Hot Air has the report.

Chris Matthews’ Leg wasn’t sure how it was supposed to react to the incident. Part of it thought the whole thing was cool. It was like, “Whooo Hoo! Go super-old Army dude!” But another part remembered that violence was bad, especially when perpetrated by privileged white males. . .”The fascists. . .” The Leg muttered to Olbermann’s soul-void.

Thus conflicted, The Leg decided to wait to see what The Radiant One had to say about it.

“I’m guessing Obama will bring a hopeful message of reconciliation and bridge-building between elderly pedestrians and knife-brandishing teen muggers,” The Leg mused. “He’ll say something really deep like. . .”

“These two groups–elderly pedestrians and knife-wielding muggers–have been divided for too long in this great nation.
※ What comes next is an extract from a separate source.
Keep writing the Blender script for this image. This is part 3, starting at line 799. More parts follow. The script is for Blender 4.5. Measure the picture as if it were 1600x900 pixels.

For too many years they have been allowed to hide behind walls of cynicism and mistrust. Knife-weilding teens must be encouraged to no longer view the elderly only a source of quick cash for drugs. And America’s octogenenarians must be challenged to break free from their hardened stereotypes about young men who wave knives at them and demand cash. It’s time for the healing to begin.”

Meanwhile, leaders for Code Pink in the Bay Area were planning to divert some of their woman-power–currently deployed in Berkley harrassing Marine recruiters–to Santa Rosa to set up outside the old soldier’s home.

“This is why we can’t allow our children to be tempted into military service,” a Code Pink spokes-shrew declared. “It produces these testosterone-crazed Rambo’s like old Mr. Clouston walking around defending themselves. I bet he didn’t even stop to think about the root causes of why that poor young man felt the need to threaten him with a knife.”

At this writing, the gals were headed to Home Depot for fresh cans of fake “blood” to throw on the old man’s porch in the hopes that their courageous truth-speaking to power would help him “listen to reason.”